The Wolfhagen survey exhibition was developed by Newcastle Art Gallery in partnership with the Tasmanian Museum and Art Gallery.

During the exhibition opening celebrations on Friday 8 August at 5pm, Philip Wolfhagen will give an exhibition preview talk, followed by refreshments at 6pm, and official opening speeches by Lauretta Morton, assistant director, Newcastle Art Gallery at 6.30pm.

On Sunday 10 August at 2pm, Edwin Wilson will share his personal stories and poems about his Mullumbimby childhood.

Wilson was born into an isolated farming community at East Wardell. By 1948 he had moved to Mullumbimby, which means ‘little round hill’ in the local Indigenous dialect, and describes a hill in the region of first settlement, near the current golf course.

With the arrival of the railway line in the 1890s the town moved to its current location, closer to its guardian mountain, ‘Chincogan’ or ‘Chinny’, an Indigenous initiation ground and fertility site.

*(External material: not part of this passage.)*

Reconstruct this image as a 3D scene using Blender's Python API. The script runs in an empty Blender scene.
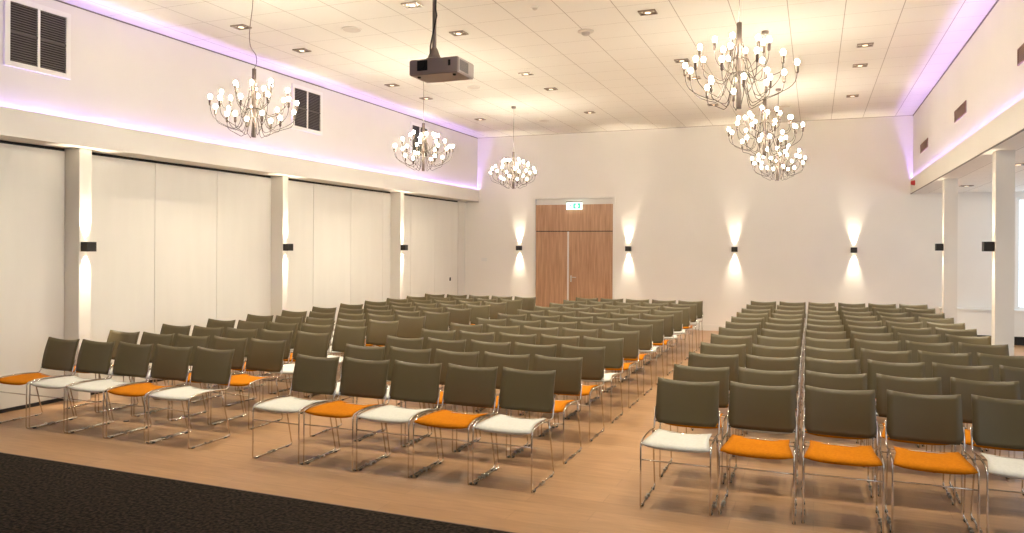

Gallery director Susi Muddiman said that after growing up on the flatlands of East Wardell, Chincogan’s form was imprinted on the Wilson’s developing psyche.

‘The locals said Chinny was 999 feet high, but needed to be 1,000 feet to be a “proper” mountain’, Wilson recalled.

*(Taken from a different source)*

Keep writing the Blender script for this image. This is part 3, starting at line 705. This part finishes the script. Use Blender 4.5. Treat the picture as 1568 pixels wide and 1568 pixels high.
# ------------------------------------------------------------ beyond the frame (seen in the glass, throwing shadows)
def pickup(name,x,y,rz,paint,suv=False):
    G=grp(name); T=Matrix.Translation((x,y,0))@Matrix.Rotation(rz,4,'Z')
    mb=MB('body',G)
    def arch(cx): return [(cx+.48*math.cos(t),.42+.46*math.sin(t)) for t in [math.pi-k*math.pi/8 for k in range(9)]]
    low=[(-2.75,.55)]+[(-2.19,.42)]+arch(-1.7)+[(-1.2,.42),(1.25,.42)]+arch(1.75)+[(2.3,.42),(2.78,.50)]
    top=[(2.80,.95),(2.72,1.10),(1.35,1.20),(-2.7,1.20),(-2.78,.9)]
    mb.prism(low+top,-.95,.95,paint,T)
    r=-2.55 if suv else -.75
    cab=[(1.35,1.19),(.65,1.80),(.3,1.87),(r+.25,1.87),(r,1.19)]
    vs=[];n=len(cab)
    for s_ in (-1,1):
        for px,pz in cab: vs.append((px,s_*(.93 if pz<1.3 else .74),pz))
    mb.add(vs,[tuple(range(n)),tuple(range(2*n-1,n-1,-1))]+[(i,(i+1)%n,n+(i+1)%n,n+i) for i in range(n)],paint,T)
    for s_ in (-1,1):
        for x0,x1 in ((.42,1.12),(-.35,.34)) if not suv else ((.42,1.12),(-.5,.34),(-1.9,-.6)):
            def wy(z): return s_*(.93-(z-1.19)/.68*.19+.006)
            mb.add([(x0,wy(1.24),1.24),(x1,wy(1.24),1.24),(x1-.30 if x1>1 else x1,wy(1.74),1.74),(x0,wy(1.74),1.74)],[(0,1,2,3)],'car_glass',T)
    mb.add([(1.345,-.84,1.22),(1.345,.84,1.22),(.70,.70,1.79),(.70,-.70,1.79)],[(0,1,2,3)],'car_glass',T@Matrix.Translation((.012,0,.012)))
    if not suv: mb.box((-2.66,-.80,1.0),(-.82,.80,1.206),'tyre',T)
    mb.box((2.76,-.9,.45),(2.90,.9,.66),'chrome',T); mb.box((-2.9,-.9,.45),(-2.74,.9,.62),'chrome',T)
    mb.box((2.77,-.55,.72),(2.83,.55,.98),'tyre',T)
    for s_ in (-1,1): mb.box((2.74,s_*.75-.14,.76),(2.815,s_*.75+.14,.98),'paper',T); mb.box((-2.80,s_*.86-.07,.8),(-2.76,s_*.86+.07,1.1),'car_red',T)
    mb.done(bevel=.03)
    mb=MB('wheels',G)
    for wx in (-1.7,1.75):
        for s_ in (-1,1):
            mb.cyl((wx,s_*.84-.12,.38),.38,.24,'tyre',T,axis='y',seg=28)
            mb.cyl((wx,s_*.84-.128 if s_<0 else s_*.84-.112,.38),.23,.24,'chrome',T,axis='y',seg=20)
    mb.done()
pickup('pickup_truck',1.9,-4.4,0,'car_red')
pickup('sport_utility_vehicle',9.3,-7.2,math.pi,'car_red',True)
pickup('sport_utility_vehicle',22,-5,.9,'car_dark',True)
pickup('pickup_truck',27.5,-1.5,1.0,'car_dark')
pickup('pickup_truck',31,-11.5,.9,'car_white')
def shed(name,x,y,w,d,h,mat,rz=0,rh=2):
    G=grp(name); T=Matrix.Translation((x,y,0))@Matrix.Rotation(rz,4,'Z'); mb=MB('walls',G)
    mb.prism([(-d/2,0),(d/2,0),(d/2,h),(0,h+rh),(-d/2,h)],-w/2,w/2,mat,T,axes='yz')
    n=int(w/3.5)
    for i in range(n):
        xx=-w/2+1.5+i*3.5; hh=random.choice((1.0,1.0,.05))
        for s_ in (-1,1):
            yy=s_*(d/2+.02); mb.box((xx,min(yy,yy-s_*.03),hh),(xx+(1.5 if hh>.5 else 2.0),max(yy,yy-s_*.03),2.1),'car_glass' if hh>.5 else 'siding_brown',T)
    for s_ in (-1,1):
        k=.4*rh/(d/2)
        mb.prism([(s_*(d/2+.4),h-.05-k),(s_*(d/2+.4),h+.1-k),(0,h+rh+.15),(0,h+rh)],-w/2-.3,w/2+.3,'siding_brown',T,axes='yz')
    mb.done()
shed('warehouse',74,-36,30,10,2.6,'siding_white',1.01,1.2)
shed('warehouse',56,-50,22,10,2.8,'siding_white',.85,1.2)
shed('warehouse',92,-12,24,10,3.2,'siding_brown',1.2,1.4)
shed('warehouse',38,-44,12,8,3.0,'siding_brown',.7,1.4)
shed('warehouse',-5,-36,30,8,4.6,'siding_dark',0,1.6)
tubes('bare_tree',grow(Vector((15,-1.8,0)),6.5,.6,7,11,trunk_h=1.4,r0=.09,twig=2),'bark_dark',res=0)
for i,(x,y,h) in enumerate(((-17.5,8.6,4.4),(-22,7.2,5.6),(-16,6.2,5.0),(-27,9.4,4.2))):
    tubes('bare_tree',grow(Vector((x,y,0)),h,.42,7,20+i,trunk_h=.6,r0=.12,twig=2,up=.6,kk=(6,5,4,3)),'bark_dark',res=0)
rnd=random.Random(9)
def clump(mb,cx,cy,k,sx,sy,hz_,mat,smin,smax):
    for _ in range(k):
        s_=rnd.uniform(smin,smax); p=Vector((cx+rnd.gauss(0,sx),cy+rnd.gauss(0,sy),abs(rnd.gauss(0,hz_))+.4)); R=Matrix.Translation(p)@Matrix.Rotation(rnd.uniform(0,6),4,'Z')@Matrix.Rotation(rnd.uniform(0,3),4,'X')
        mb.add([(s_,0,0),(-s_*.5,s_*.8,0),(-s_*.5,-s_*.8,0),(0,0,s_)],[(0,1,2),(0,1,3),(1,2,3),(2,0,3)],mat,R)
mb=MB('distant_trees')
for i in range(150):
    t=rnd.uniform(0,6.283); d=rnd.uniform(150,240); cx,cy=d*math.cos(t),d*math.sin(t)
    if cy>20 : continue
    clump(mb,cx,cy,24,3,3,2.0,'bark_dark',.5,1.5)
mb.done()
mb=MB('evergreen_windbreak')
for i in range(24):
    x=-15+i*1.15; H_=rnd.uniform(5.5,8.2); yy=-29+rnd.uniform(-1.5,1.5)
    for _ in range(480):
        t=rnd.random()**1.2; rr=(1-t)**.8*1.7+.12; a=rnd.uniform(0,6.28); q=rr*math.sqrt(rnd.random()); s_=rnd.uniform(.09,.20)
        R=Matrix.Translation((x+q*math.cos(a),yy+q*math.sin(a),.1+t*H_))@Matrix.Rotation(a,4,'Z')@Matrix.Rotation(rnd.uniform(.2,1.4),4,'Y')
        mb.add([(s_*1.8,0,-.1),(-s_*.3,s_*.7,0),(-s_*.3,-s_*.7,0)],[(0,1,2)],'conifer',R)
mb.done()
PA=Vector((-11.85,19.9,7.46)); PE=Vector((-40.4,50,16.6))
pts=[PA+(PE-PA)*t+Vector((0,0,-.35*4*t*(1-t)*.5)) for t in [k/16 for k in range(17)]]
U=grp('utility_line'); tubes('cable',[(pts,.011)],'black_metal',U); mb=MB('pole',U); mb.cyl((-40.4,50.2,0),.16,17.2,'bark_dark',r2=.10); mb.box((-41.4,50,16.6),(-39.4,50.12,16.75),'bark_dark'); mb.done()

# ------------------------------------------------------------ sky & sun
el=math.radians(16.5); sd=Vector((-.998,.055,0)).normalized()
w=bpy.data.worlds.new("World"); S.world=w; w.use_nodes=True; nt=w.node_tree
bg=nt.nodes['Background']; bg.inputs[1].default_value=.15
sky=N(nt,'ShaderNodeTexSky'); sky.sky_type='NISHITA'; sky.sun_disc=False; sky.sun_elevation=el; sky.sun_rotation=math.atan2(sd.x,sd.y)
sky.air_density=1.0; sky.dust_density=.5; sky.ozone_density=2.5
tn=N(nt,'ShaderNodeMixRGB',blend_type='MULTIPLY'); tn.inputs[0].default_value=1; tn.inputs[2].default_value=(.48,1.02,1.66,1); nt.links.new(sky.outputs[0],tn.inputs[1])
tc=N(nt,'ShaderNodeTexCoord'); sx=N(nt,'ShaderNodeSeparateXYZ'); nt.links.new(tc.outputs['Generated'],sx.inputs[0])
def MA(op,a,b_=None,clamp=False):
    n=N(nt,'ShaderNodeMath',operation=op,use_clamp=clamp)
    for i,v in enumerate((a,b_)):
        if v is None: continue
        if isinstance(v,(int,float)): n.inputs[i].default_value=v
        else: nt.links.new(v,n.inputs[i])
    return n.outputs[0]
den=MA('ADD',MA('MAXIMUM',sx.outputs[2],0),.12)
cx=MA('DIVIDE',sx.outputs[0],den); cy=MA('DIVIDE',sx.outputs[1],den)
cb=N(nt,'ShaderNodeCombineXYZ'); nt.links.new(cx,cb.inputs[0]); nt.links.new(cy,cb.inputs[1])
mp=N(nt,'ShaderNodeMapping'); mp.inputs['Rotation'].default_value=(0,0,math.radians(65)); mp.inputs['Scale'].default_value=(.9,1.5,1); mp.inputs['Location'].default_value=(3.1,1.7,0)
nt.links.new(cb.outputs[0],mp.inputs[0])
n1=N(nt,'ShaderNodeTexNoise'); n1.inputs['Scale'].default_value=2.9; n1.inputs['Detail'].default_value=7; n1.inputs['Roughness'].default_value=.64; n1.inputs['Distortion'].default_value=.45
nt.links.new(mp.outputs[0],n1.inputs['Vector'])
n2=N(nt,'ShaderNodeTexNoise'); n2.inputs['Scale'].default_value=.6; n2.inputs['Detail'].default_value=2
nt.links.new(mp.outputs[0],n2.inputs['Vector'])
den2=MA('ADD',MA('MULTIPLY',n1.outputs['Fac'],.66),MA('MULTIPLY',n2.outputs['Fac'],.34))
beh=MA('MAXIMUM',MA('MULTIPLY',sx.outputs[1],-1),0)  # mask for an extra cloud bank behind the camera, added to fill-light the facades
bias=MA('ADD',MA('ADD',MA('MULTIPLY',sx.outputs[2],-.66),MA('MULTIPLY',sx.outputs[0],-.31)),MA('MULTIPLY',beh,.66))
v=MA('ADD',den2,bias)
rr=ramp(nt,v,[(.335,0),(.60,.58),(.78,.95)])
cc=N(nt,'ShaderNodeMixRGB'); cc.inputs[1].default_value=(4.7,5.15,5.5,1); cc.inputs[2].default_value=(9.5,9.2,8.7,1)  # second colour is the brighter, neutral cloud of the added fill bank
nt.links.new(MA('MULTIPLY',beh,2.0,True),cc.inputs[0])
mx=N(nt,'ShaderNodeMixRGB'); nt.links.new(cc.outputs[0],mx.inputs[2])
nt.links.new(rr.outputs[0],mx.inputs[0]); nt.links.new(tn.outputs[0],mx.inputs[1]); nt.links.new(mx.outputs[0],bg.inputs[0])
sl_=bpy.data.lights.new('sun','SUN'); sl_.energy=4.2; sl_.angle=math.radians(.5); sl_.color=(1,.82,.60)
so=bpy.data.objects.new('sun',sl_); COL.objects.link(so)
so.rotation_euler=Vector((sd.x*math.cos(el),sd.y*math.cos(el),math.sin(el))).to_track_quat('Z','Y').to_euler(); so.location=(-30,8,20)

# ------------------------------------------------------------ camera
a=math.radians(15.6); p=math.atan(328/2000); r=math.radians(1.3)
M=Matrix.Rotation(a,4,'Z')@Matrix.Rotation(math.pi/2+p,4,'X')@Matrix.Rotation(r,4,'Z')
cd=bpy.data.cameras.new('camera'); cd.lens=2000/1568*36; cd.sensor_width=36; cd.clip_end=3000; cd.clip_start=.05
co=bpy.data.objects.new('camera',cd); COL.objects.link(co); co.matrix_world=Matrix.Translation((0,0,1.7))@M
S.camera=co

In 1953, after the conquest of Everest, Wilson and two friends built a 12-inch cairn of stones on Chinny’s summit, to give it mountain status. His first book of poems, Banyan (the first of some 26 books) was dedicated ‘for Chinny’.

The Big Scrub

Mullumbimby had been part of the ‘Big Scrub’, a great forest that had stretched from Lismore to the Queensland border.

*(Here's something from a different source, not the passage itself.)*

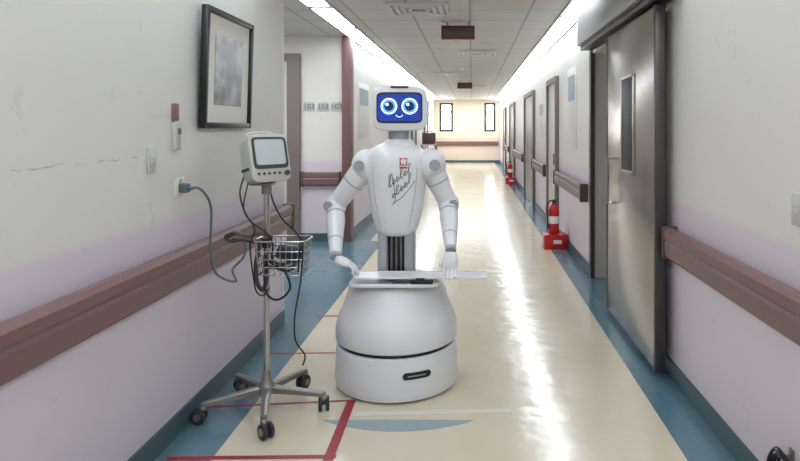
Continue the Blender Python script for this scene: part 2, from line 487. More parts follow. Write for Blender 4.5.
o = thing('wall_handset', (XL, 2.91, 1.345), "slim grey wall holder with a dull red tag", "wall fitting")
b = MB(); b.box((0.012, 0, 0.065), (0.024, 0.05, 0.13), 0, 0.005); b.obj('holder', 'casing', o)
b = MB(); b.box((0.008, 0, 0.18), (0.016, 0.045, 0.08), 0, 0.003); b.obj('tag', 'tagred', o)
b = MB(); b.box((0.028, 0, 0.09), (0.010, 0.022, 0.03), 0, 0.004); b.obj('button', 'tagred', o)
def switch(loc, sgn=1):
    o = thing('light_switch', loc, "cream plastic wall switch plate", "switch")
    b = MB(); b.box((sgn*0.005, 0, 0), (0.010, 0.065, 0.12), 0, 0.003); b.obj('plate', 'casing', o)
    b = MB(); b.box((sgn*0.013, 0, 0), (0.008, 0.025, 0.04), 0, 0.002); b.obj('rocker', 'casing', o)
switch((XL, 2.70, 1.31)); switch((XR, 2.21, 1.16), -1)
o = thing('wall_socket', (XL, 2.95, 1.17), "white wall socket with a plug pushed in", "wall socket")
b = MB(); b.box((0.006, 0, 0), (0.012, 0.09, 0.09), 0, 0.003); b.obj('plate', 'white', o)
b = MB(); b.box((0.013, 0.0, 0.03), (0.006, 0.02, 0.02), 0, 0.002); b.obj('switch', 'casing', o)

def text_mesh(body, size, name, m, parent, loc, rot, ext=0.001):
    cu = bpy.data.curves.new(name, 'FONT'); cu.body = body; cu.size = size; cu.extrude = ext
    cu.align_x = 'CENTER'; cu.align_y = 'CENTER'
    tmp = bpy.data.objects.new(name+'_tmp', cu); scene.collection.objects.link(tmp)
    bpy.context.view_layer.update()
    me = bpy.data.meshes.new_from_object(tmp.evaluated_get(bpy.context.evaluated_depsgraph_get()))
    bpy.data.objects.remove(tmp)
    me.materials.clear(); me.materials.append(M[m])
    o = bpy.data.objects.new(name, me); scene.collection.objects.link(o)
    o.parent = parent; o.location = loc; o.rotation_euler = rot
    return o
for i, xx in enumerate((-2.09, -1.91, -1.735)):
    o = thing('number_sign', (xx, 7.96, 1.725), "small room number plate reading 103", "sign", group="room number plates")
    b = MB(); b.box((0, -0.004, 0), (0.15, 0.008, 0.12), 0, 0.002); b.obj('plate', 'casing', o)
    text_mesh("103", 0.095, 'lettering', 'inkg', o, (0, -0.010, 0), (math.pi/2, 0, 0))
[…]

The first clearings were made to provide grazing for the bullock teams used to haul the cedar and other timbers.

While living at Mullumbimby, Wilson became a lover of nature and orchid enthusiast, which led to his attainment of a science degree in chemistry and botany, and employment in Sydney’s Royal Botanic Gardens.

Ms Muddiman said that although Wilson remembers making drawings before he could read or write, a visit to the Queensland Museum and Art Gallery (c. 1953) inspired him to paint.

He went on to study Art as an elective subject at Armidale Teachers’ College in 1961, and The History of Fine Arts at the University of New South Wales in 1966.

‘His forced departure from Mullumbimby in 1959 was very painful, and left Wilson ‘Mullum Dreaming’ all his life,’ Ms Muddiman said.

The first edition of his memoirs, The Mullumbimby Kid: A Portrait of the Poet as a Child, was published in 2000.

Ms Muddiman said that in 2003, when he met his long-lost brother Edwin/Jim (1939-2008), some of the mysteries of their Gothic childhoods were at last explained, necessitating a second edition of The Mullumbimby Kid, published in 2012.

‘Meanwhile, the eternal balancing of the responsibilities of life, family, and career had intervened with his artistic ambitions. However, on his retirement in 2003 he attended art classes at the Lavender Bay Gallery, was elected an Exhibiting Member of the Royal Art Society of New South Wales in 2008, and won First Prize (Medal of Distinction) at their 2010 Spring Exhibition.

‘In 2003 he began work on a series of Mullumbimby landscapes, inspired by Egon Schiele’s Landscape at Krumau. The Mullumbimby Kid is the result, a quest for a lost Paradise, when distance breeds enchantment.’

Philip Wolfhagen, Transmutation
Philip Wolfhagen, Transmutation

Capturing light

Philip Wolfhagen is a landscape painter and a master of creating works that capture the changing light and mood.

Ms Muddiman said his paintings depict subtle changes in temperature and atmosphere.

‘To view his paintings is to be seduced by the fleeting elements of weather and the ever-changing qualities of nature. It is this ethereal quality that makes his art so appealing to both collectors and art galleries in both Australia and overseas.’

Based in Longford, Tasmania, Wolfhagen considers himself a ‘stay-at-home kind of artist’ and says he wants ‘to paint what I understand and love and not rush about being a tourist artist’.

Ms Muddiman said he is a diligent artist with a strict work schedule.

‘Wolfhagen paints from 8am-1pm six days a week, this work ethic enables him to produce extensive bodies of work.

‘Wolfhagen has always been committed to the landscape genre which has a long tradition in Australia.’

Both exhibitions are on display until Sunday 12 October.